Alan Wanzenberg is the owner and principal of Alan Wanzenberg Architect, PC and Alan Wanzenberg Design, LLC, an Architectural and Interior Design firm based in New York City, which has executed work throughout the United States and abroad. After graduating from both the University of California at Berkeley and Harvard University, he worked at the office of IM Pei and Partners for three years. In 1982, Mr. Wanzenberg founded the firm of Johnson & Wanzenberg with his longtime collaborator, the late Jed Johnson. Mr. Wanzenberg is a member of the American Institute of Architects and certified by the National Council of Architectural Registration Boards.
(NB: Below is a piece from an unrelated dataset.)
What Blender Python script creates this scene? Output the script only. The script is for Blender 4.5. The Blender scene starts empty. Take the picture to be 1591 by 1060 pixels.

The firm's work has received several awards for design excellence and has been published repeatedly in the New York Times and several professional journals, including Progressive Architecture as well as Architectural Digest, Metropolitan Home, House & Garden, and Vogue. Mr. Wanzenberg has been included in numerous Architectural Digest's Top 100 Designers and Architects issues.
 
 
Pawel Wojtasik is a video artist and filmmaker whose work ranges from short films to multi-channel installations. His 360° cyclorama Below Sea Level, on the theme of New Orleans and the Louisiana Wetlands (with sound by Stephen Vitiello) was shown at MASS MoCA in North Adams, MA in 2009. Next Atlantis, a collaboration with composer Sebastian Currier, had its premiere at Carnegie Hall in January 2010. In March 2010, At the Still Point, a 5-channel installation filmed in India was presented at Smack Mellon, in Brooklyn, NY (with soundscape by Stephen Vitiello). Wojtasik‘s short films have screened at numerous venues and festivals, including Anthology Film Archives, the Robert Flaherty Seminar, New York Film Festival (Views from the Avant-garde), Berlin International Film Festival (Forum Expanded), Oberhausen, and Hong Kong International Film Festival. He is represented by Priska C. Juschka Fine Art.